Assim como outras obras, apesar de jogar na tela ostentando compra de direitos de imagem não conseguem replicar a sensação/estética dos filmes do período, ficando em um tipo de vale da estranheza narrativo onde o personagem ou objeto da história é antigo, mas todo polido para os padrões atuais, não tendo competência de reproduzir a estética anterior e nem coragem de romper para fazer algo totalmente diferente. 

 X-Men '97 é dotado de PERSONALIDADE que é advinda da competência em entender o que é X-Men e o que foi X-Men dos anos 90. e dir mais, consegue SUPERAR o desenho original (X-Men de 1992), quando dá justamente mais PERSONALIDADE as personagens femininas, só olhar o próprio visual delas, deu uma ajeitada na anatomia e agora não se parecem mais com figuras de filmes eróticos:

Vampira no desenho original.
É justamente a necessidade de dar o passo para frente, chegar onde a obra original não conseguiu por questões de limitações técnicas (o visual do desenho de 1992 é bem esquisito) ou limitações ideológicas.
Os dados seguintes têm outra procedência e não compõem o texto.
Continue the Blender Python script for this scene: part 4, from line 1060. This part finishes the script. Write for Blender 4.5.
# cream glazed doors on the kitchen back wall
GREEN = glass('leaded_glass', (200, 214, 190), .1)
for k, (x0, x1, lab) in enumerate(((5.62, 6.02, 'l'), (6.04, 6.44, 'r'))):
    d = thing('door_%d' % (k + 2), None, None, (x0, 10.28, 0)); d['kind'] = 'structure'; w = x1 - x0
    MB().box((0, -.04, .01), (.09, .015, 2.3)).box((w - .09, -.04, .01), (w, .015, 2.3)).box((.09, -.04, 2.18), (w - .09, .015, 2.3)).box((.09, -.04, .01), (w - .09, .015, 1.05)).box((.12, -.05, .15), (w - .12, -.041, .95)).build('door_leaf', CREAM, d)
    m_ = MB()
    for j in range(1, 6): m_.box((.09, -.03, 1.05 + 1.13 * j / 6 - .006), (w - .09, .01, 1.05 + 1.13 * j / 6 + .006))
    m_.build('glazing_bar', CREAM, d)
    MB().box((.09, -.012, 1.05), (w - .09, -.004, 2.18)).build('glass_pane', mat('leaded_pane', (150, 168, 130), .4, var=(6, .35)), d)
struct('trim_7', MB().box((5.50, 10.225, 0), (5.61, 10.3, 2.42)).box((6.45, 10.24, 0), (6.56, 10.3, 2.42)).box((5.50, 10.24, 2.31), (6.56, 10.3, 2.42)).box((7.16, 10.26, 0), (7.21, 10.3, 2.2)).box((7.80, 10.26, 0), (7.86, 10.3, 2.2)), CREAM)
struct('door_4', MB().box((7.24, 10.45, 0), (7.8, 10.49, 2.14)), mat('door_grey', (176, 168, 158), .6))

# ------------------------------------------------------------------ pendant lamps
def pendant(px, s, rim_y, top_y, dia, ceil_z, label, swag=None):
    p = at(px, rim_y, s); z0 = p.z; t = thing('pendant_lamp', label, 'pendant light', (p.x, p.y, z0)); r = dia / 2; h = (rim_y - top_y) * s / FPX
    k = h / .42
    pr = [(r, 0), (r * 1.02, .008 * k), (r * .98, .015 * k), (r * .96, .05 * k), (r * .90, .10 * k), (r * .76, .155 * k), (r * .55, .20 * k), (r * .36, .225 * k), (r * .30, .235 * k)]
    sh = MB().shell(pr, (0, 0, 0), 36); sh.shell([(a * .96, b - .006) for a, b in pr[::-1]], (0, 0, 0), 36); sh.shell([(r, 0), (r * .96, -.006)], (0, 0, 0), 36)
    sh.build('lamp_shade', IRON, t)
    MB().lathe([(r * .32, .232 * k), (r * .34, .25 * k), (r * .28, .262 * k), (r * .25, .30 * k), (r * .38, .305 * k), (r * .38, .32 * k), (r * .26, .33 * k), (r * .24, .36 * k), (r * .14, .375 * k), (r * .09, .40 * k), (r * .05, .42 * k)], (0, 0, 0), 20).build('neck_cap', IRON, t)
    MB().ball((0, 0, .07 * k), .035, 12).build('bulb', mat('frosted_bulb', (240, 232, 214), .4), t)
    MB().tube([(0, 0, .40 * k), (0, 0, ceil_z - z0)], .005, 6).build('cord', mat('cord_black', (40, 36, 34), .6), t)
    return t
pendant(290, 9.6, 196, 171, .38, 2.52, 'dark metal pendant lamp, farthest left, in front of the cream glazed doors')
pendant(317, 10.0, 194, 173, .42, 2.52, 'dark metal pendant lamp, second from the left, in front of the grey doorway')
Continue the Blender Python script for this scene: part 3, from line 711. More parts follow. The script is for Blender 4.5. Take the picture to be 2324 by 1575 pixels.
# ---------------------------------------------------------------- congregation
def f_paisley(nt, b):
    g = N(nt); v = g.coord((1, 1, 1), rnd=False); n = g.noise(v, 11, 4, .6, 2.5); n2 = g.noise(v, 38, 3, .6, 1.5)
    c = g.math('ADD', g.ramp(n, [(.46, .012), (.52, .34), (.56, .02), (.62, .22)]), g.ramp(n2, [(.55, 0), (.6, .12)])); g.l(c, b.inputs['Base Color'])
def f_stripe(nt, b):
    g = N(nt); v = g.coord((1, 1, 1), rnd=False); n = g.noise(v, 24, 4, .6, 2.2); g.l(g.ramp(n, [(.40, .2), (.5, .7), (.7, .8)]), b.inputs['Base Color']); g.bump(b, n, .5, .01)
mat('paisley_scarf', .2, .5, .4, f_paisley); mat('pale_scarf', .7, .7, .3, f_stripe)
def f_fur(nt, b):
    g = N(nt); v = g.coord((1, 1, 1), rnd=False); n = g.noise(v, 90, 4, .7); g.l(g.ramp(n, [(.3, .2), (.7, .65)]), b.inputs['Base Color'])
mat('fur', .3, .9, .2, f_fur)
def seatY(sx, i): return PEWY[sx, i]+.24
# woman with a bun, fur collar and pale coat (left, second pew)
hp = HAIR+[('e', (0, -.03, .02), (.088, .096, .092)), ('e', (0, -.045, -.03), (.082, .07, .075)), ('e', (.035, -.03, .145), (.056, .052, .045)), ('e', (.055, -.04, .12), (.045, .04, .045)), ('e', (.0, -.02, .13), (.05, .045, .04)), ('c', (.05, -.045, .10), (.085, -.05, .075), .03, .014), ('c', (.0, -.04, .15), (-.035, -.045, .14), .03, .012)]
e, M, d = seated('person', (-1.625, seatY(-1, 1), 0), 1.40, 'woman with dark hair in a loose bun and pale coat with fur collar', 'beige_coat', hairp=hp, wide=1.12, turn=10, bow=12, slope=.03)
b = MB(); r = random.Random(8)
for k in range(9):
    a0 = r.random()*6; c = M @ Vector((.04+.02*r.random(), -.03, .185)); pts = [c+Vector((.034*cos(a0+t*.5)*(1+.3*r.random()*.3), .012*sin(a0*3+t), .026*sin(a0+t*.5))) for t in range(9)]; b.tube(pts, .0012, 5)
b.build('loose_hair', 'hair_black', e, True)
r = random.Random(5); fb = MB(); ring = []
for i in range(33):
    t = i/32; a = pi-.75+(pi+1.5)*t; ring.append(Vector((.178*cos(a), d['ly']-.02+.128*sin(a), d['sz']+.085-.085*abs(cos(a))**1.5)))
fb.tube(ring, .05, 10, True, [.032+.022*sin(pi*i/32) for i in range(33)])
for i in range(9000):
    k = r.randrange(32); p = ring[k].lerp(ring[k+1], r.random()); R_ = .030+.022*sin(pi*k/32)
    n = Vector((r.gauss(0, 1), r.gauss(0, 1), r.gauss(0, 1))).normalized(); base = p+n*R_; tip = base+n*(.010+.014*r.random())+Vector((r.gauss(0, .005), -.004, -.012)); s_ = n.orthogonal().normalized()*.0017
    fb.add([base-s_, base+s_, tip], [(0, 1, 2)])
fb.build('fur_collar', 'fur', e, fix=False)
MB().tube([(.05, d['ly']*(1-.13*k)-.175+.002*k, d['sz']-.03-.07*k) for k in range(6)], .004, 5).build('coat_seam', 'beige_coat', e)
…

Atualizando, encaixando para o mais razoável nos tempos atuais, incluindo o traço, que tá bem mais limpo.

Reproduzir a estética e elementos não significa repetir os erros, ao mesmo tempo não é sobre fazer diferente, mas revitalizar, por isso, tem algumas mudanças estéticas. Diria que são mais correções que casam melhor com a proposta do desenho, o seu objetivo final é bem delimitado, adaptar as histórias do Chris Claremont (tão falado aqui) junto com os personagens do desenho Original (que foram baseados nas histórias do Chris), só que tem um porém! Não é qualquer história do Chris, é especificamente do período Uncanny X-Men #200 pra frente. Isso fica bem evidente no visual da Tempestade, que tá com aquele moicano maravilhoso. 

Dois fatores que são bem Claremont é o ritmo frenético que é quase de HQ mesmo, o que gera uma enorme exaustão mental nos personagens, marca registrada do período e um protagonismo melhor elaborado de personagens femininas. Coisa que é bem rara nas produções de herói, esse é o diferencial muita das vezes.

Há também a velha história de genocídio e debates raciais. Mesmo que as abordagens mais modernas falem de questões de gênero de sexualidade (como o filme de 2000 e Grant Morisson) pelo menos em minha percepção não está presente aqui de forma tão clarevidente. 

Diria inclusive que a obra é bem discreta no quesito inovação, se arrisca muito pouco, não ousa mexer em muita coisa. É uma receita de bolo, que por muito tempo o meio nerd usou quase como uma forma pejorativa pra dizer que é fácil de fazer, apenas te desafio a fazer aquele bolo de fubá que tua vó fazia todo domingo, cê num ia conseguir... Porque em um bolo até se você errar a porra da temperatura do leite já foi, estraga completamente, além das texturas, sabor e outros fatores. Ou seja, pra fazer algo na base da receita de bolo, precisa saber cozinhar. X-Men '97 consegue aplicar a receitinha do vovô Claremont na medida certa.

É mais uma inteligência em saber dosar os ingredientes já estabelecidos, do trazer algo novo. O confortável ainda é capaz de levar a bons caminhos, quem precisa inovar quando se tem X-Men?

Por isso serve bastante para quem já conhece as histórias dos mutantes e vai saber se situar em qual período estamos e também vai servir, pelo seu modelo narrativo, pra quem nunca viu nada dos X-Men. Porque se parece muito com os desenhos que eram mostrados na TV Globinho e Bom Dia e Cia, porradaria comendo solta, arcos bem curtos de história. A dublagem tá maestral. Não consigo elogiar mais do que isso.

Apesar de tratar de assuntos como genocídio, o desenho é leve, colorido e até brega (no bom sentido) em alguns pontos, me trouxe a infância quando eu via X-Men Evolution na SBT, mas sem necessariamente precisar copiar nada ou esfregar na sua cara dizendo "SINTA SAUDADES SINTA SAUDADES".
"Sinta nostalgia Sinta Nostalgia... Compre remake pro seu millennial" 

É mais efetivo em alguns casos entregar algo no sobretexto do que expor para o mundo o que você está pensando. É claro que eles estão se apoiando na nostalgia também? Sim, mas esse não é a força motriz do desenho. Parece só mais um remaster/remake/reboot, entretanto X-Men '97 pode te pegar desprevenido, apesar de prometer muito pouco e jogar em um terreno certo, acerta na mosca em sua proposta e entrega um trabalho muito sólido.

Solidez, personalidade e frescor ao invés de cheiro de morfo... Não é sr. Keaton?